[Entries with scene source code]
------------------------------------
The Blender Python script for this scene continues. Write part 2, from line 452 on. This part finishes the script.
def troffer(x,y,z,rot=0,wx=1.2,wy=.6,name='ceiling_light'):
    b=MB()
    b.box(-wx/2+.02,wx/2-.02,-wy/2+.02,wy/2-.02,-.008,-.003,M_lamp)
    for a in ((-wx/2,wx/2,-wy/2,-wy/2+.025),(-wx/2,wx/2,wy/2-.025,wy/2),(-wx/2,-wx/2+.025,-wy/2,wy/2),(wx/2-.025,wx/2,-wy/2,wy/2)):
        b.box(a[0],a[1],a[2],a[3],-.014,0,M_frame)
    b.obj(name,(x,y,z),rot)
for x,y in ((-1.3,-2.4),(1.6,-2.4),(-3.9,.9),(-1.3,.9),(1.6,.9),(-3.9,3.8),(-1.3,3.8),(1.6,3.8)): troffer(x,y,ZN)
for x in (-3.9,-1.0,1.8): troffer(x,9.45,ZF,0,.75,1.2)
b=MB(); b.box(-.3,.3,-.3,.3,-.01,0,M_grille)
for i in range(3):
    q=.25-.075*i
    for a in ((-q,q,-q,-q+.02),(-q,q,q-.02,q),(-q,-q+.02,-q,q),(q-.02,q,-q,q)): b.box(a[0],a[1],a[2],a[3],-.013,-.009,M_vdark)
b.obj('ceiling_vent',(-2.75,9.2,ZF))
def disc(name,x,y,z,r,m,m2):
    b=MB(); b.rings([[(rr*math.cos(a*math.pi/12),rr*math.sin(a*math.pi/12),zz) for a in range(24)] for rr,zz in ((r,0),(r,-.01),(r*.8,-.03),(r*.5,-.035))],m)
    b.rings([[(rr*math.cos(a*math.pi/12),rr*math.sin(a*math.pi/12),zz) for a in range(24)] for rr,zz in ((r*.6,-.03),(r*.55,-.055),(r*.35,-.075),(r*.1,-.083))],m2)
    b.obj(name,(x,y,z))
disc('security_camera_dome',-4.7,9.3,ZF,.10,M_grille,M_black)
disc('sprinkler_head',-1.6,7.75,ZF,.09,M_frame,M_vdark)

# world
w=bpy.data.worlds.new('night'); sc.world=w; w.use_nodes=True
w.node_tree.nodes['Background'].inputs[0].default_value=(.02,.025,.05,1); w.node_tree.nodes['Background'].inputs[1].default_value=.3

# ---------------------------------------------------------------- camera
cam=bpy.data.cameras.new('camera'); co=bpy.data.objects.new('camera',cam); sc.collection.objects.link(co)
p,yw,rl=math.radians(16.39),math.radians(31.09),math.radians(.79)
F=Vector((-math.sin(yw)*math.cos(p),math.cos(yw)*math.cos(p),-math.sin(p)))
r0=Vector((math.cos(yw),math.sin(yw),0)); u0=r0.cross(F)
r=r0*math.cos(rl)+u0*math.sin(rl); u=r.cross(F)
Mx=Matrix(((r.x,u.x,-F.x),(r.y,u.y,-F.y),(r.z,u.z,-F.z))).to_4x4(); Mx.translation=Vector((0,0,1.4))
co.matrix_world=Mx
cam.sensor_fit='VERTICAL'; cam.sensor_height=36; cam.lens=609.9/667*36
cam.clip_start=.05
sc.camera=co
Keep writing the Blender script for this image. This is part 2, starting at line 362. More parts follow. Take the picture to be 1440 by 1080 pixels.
------------------------------------
Set task: Reproduce the listing in full. Keep it exactly as written.

Task result:
The Blender Python script for this scene continues. Write part 2, from line 452 on. This part finishes the script.
def troffer(x,y,z,rot=0,wx=1.2,wy=.6,name='ceiling_light'):
    b=MB()
    b.box(-wx/2+.02,wx/2-.02,-wy/2+.02,wy/2-.02,-.008,-.003,M_lamp)
    for a in ((-wx/2,wx/2,-wy/2,-wy/2+.025),(-wx/2,wx/2,wy/2-.025,wy/2),(-wx/2,-wx/2+.025,-wy/2,wy/2),(wx/2-.025,wx/2,-wy/2,wy/2)):
        b.box(a[0],a[1],a[2],a[3],-.014,0,M_frame)
    b.obj(name,(x,y,z),rot)
for x,y in ((-1.3,-2.4),(1.6,-2.4),(-3.9,.9),(-1.3,.9),(1.6,.9),(-3.9,3.8),(-1.3,3.8),(1.6,3.8)): troffer(x,y,ZN)
for x in (-3.9,-1.0,1.8): troffer(x,9.45,ZF,0,.75,1.2)
b=MB(); b.box(-.3,.3,-.3,.3,-.01,0,M_grille)
for i in range(3):
    q=.25-.075*i
    for a in ((-q,q,-q,-q+.02),(-q,q,q-.02,q),(-q,-q+.02,-q,q),(q-.02,q,-q,q)): b.box(a[0],a[1],a[2],a[3],-.013,-.009,M_vdark)
b.obj('ceiling_vent',(-2.75,9.2,ZF))
def disc(name,x,y,z,r,m,m2):
    b=MB(); b.rings([[(rr*math.cos(a*math.pi/12),rr*math.sin(a*math.pi/12),zz) for a in range(24)] for rr,zz in ((r,0),(r,-.01),(r*.8,-.03),(r*.5,-.035))],m)
    b.rings([[(rr*math.cos(a*math.pi/12),rr*math.sin(a*math.pi/12),zz) for a in range(24)] for rr,zz in ((r*.6,-.03),(r*.55,-.055),(r*.35,-.075),(r*.1,-.083))],m2)
    b.obj(name,(x,y,z))
disc('security_camera_dome',-4.7,9.3,ZF,.10,M_grille,M_black)
disc('sprinkler_head',-1.6,7.75,ZF,.09,M_frame,M_vdark)

# world
w=bpy.data.worlds.new('night'); sc.world=w; w.use_nodes=True
w.node_tree.nodes['Background'].inputs[0].default_value=(.02,.025,.05,1); w.node_tree.nodes['Background'].inputs[1].default_value=.3

# ---------------------------------------------------------------- camera
cam=bpy.data.cameras.new('camera'); co=bpy.data.objects.new('camera',cam); sc.collection.objects.link(co)
p,yw,rl=math.radians(16.39),math.radians(31.09),math.radians(.79)
F=Vector((-math.sin(yw)*math.cos(p),math.cos(yw)*math.cos(p),-math.sin(p)))
r0=Vector((math.cos(yw),math.sin(yw),0)); u0=r0.cross(F)
r=r0*math.cos(rl)+u0*math.sin(rl); u=r.cross(F)
Mx=Matrix(((r.x,u.x,-F.x),(r.y,u.y,-F.y),(r.z,u.z,-F.z))).to_4x4(); Mx.translation=Vector((0,0,1.4))
co.matrix_world=Mx
cam.sensor_fit='VERTICAL'; cam.sensor_height=36; cam.lens=609.9/667*36
cam.clip_start=.05
sc.camera=co
Keep writing the Blender script for this image. This is part 2, starting at line 362. More parts follow. Take the picture to be 1440 by 1080 pixels.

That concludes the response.